» **Information shown**
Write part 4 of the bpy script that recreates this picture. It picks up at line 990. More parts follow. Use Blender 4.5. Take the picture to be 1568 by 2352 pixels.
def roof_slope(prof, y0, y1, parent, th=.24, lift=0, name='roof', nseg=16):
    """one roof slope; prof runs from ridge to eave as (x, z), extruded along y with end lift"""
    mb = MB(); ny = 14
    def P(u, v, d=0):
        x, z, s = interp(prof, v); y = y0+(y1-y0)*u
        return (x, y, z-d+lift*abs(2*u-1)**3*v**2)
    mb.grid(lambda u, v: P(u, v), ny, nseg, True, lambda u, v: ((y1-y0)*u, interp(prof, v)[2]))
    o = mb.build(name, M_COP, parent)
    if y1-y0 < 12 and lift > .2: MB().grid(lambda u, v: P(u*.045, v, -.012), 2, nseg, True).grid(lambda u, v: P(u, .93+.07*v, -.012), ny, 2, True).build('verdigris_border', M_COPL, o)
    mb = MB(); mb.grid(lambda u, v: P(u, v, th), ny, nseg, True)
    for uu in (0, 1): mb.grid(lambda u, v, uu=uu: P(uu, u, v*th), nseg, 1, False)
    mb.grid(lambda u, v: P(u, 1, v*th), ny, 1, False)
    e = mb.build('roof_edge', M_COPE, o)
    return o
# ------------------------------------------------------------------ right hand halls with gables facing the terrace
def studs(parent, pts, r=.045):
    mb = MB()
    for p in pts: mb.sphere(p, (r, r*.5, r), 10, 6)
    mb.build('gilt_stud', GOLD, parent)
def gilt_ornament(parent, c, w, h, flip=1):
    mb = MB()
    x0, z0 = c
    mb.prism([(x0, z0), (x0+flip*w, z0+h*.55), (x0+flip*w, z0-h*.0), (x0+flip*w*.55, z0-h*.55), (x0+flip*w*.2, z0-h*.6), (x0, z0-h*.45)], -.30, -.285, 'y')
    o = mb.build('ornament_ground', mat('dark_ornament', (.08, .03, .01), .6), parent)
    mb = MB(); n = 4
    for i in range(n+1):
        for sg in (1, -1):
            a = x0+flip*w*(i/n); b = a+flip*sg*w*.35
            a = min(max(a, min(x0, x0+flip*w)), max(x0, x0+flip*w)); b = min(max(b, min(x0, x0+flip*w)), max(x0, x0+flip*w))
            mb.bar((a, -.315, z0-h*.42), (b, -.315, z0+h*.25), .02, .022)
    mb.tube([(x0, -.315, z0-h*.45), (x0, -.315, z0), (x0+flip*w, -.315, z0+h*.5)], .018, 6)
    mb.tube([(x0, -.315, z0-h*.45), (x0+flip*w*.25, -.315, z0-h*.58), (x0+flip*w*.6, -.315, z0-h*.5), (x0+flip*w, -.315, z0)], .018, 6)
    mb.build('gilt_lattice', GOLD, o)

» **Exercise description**
Retype the whole listing above exactly.

» **Solved problem**
Write part 4 of the bpy script that recreates this picture. It picks up at line 990. More parts follow. Use Blender 4.5. Take the picture to be 1568 by 2352 pixels.
def roof_slope(prof, y0, y1, parent, th=.24, lift=0, name='roof', nseg=16):
    """one roof slope; prof runs from ridge to eave as (x, z), extruded along y with end lift"""
    mb = MB(); ny = 14
    def P(u, v, d=0):
        x, z, s = interp(prof, v); y = y0+(y1-y0)*u
        return (x, y, z-d+lift*abs(2*u-1)**3*v**2)
    mb.grid(lambda u, v: P(u, v), ny, nseg, True, lambda u, v: ((y1-y0)*u, interp(prof, v)[2]))
    o = mb.build(name, M_COP, parent)
    if y1-y0 < 12 and lift > .2: MB().grid(lambda u, v: P(u*.045, v, -.012), 2, nseg, True).grid(lambda u, v: P(u, .93+.07*v, -.012), ny, 2, True).build('verdigris_border', M_COPL, o)
    mb = MB(); mb.grid(lambda u, v: P(u, v, th), ny, nseg, True)
    for uu in (0, 1): mb.grid(lambda u, v, uu=uu: P(uu, u, v*th), nseg, 1, False)
    mb.grid(lambda u, v: P(u, 1, v*th), ny, 1, False)
    e = mb.build('roof_edge', M_COPE, o)
    return o
# ------------------------------------------------------------------ right hand halls with gables facing the terrace
def studs(parent, pts, r=.045):
    mb = MB()
    for p in pts: mb.sphere(p, (r, r*.5, r), 10, 6)
    mb.build('gilt_stud', GOLD, parent)
def gilt_ornament(parent, c, w, h, flip=1):
    mb = MB()
    x0, z0 = c
    mb.prism([(x0, z0), (x0+flip*w, z0+h*.55), (x0+flip*w, z0-h*.0), (x0+flip*w*.55, z0-h*.55), (x0+flip*w*.2, z0-h*.6), (x0, z0-h*.45)], -.30, -.285, 'y')
    o = mb.build('ornament_ground', mat('dark_ornament', (.08, .03, .01), .6), parent)
    mb = MB(); n = 4
    for i in range(n+1):
        for sg in (1, -1):
            a = x0+flip*w*(i/n); b = a+flip*sg*w*.35
            a = min(max(a, min(x0, x0+flip*w)), max(x0, x0+flip*w)); b = min(max(b, min(x0, x0+flip*w)), max(x0, x0+flip*w))
            mb.bar((a, -.315, z0-h*.42), (b, -.315, z0+h*.25), .02, .022)
    mb.tube([(x0, -.315, z0-h*.45), (x0, -.315, z0), (x0+flip*w, -.315, z0+h*.5)], .018, 6)
    mb.tube([(x0, -.315, z0-h*.45), (x0+flip*w*.25, -.315, z0-h*.58), (x0+flip*w*.6, -.315, z0-h*.5), (x0+flip*w, -.315, z0)], .018, 6)
    mb.build('gilt_lattice', GOLD, o)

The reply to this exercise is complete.